Mr Trudeau did not directly say how their release would impact Canada’s strained relationship with China, nor was he specific about how their release came about.

“There is going to be time for analysis and reflection in the coming days and weeks, but the fact of the matter is, I know Canadians will be incredibly happy to know right now, this Friday night, Michael Kovrig and Michael Spavor are on a plane and they’re coming home.”


The Canadians were released after Ms Meng, the daughter of Huawei founder Ren Zhengfei, reached a deferred prosecution agreement with federal prosecutors in the US, which led the Justice Department to drop their request for extradition from Canada.

Ms Meng had been accused of misleading banks into processing transactions for Huawei that violated conditions of American sanctions against Iran.

Appearing in a Brooklyn courtroom on Friday afternoon by video link, the Huawei executive plead not guilty to multiple fraud charges but agreed to accept responsibility for misrepresenting the company’s business dealings in Iran.

She said that she told HSBC that Skycom, a company operating in Iran in violation of US sanctions, was a “local partner” of Huawei, rather than a subsidiary of the Chinese firm.

In exchange, the Justice Department agreed to drop charges of fraud against Ms Meng in December 2022 – four years after she was first arrested – as long as she does not contest any of the US government’s factual allegations within the case.

Following the agreement, Nicole Boeckmann, the acting US attorney for the Eastern District of New York said that the CFO’s admissions confirmed that she made “multiple material misrepresentations” regarding the firm’s dealings in Iran, in order to preserve the company’s baking relationship with HSBC.

“Meng’s admissions confirm the crux of the government’s allegations in the prosecution of this financial fraud – that Meng and her fellow Huawei employees engaged in a concerted effort to deceive global financial institutions, the US government and the public about Huawei’s activities in Iran,” she said in a statement.

The US Justice Department has said that it will continue to prepare for a trial against Huawei, which remains on a trade blacklist over concerns that the company’s products could facilitate Chinese spying.


Following her video link court appearance, Ms Meng attended the British Columbia Supreme Court in Vancouver, where Justice Heather Holmes approved the request to withdraw the extradition order.

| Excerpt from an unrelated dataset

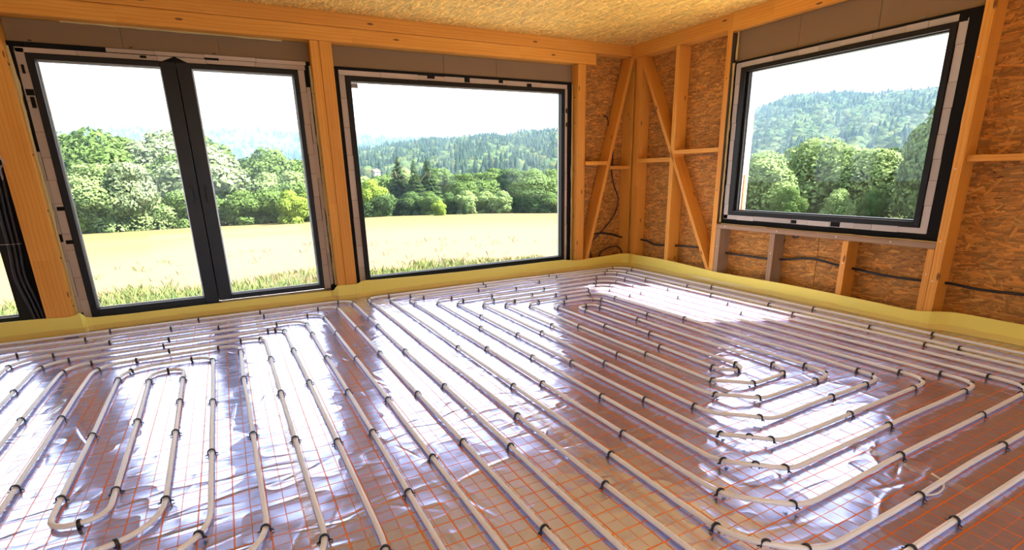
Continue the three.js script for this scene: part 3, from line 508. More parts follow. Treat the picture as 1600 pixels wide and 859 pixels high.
const leftNames = runNames(leftRuns, [
  [(z, x, m, L) => !z && L < 0.3, (x, z) => z, (n) => 'nested inner loop of the left-hand spiral'],
  [(z, x) => z && x > -5.6, (x) => -x, (n) => n + ' left-spiral pipe left of the twin post'],
  [(z, x) => z, (x) => -x, (n) => n + ' pipe left of the nested inner loop'],
  [(z, x, m) => !z && m < 2, (x, z) => z, (n) => n + ' left-hand pipe from the back wall'],
  [(z) => !z, (x, z) => z, (n) => n + ' near cross run of the left-hand spiral']]);
function placeClips(list, path, runs, runName, group) {
  const spots = [], count = new Map();
  for (const [x, z] of list) {
    let best = 1e9, k = 0; path.forEach((p, i) => { const d = (p.x - x) ** 2 + (p.z - z) ** 2; if (d < best) { best = d; k = i; } });
    if (best > 0.03) continue;
    const p = path[k]; let run = 0, near = 1e9;
    for (let i = 0; i < runs.length - 1; i++) { const [ax, az] = runs[i], [bx, bz] = runs[i + 1], t = clamp(((p.x - ax) * (bx - ax) + (p.z - az) * (bz - az)) / ((bx - ax) ** 2 + (bz - az) ** 2), 0, 1), d = Math.hypot(p.x - lerp(ax, bx, t), p.z - lerp(az, bz, t)); if (d < near) { near = d; run = i; } }
    spots.push({ k, p, run, key: runName[run][0], at: runName[run][1] ? p.z : p.x });
  }
  spots.sort((a, b) => (a.key < b.key ? -1 : a.key > b.key ? 1 : a.at - b.at));
  let first = null;
  for (const s of spots) {
    const n = (count.get(s.key) ?? 0) + 1; count.set(s.key, n);
    const a = path[Math.max(0, s.k - 1)], b = path[Math.min(path.length - 1, s.k + 1)];
    const o = first ? first.clone() : shadows(new THREE.Mesh(clipGeo, M.clip)); first ??= o;
    o.name = numbered('pipe_clip'); o.position.copy(s.p); o.rotation.y = Math.atan2(b.x - a.x, b.z - a.z) + (hash2(s.k, 3, 9) - 0.5) * 0.25; scene.add(o);
    tag(o, `black clip, ${ORD[n]} from the ${runName[s.run][1] ? 'back' : 'left'}, on the ${s.key}`, 'clip', group);
  }
}
placeClips(clipsRight, rightPath, rightRuns, rightNames, 'clips on the right-hand pipe spiral');
placeClips(clipsLeft, leftPath, leftRuns, leftNames, 'clips on the left-hand pipe spiral');

// ---------------------------------------------------------------- cables and small loose pieces
function cable(label, pts, r, mat = M.cable, ribbed = true, name = 'conduit') {
  return solid(name, tube(pts.map((p) => V(...p)), ribbed ? (s) => r * (1 + 0.09 * Math.sin(s * 900)) : r, 10, ribbed ? 0.0025 : 0.02), mat, label, name === 'conduit' ? 'conduit' : 'cable');
}
const xc = 0.2;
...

Outside the court, Ms Meng read a statement. “Over the last three years my life has been turned upside down,” she said.

“It was a disruptive time for me as a mother, a wife and as a company executive. But I believe every cloud has a silver lining. It really was an invaluable experience in my life. I will never forget all the good wishes I received.

Ms Meng also thanked the Canadian government for upholding the rule of law, expressed her gratitude to the Canadian people, and apologised “for the inconvenience” she caused.

Shortly thereafter, she boarded an Air China flight for Shenzhen, China.

Since December 2018, China has insisted that the charges against the two Michaels were unrelated to Ms Meng’s arrest, but the timing of their release bolster’s Canada’s suggestion that the Canadians had been arbitrarily detained.

Colin Robertson, a former Canadian diplomat, told Canada’s public broadcaster the CBC: “China … up until now, has said that there’s been no linkage between the two, but by putting them on the plane tonight, they’ve clearly acknowledged that this was hostage-taking.”

“It reminds me of the swaps you used to have of spies in the Cold War,” he said.

Former diplomat and president of the Canadian International Council, Ben Rowswell, added that the detention of the two Canadians set a “terrible precedent”.

“One can only hope, the fact that it didn’t get what they wanted – Meng Wanzhou was not free for these three years – and based on the really large international coalition of countries that came together to condemn China, that they will think hard about practicing such hostage diplomacy a second time.”

Earlier this year, more than 65 countries came together to support Canada’s Declaration Against Arbitrary Detention in State-to-State relations.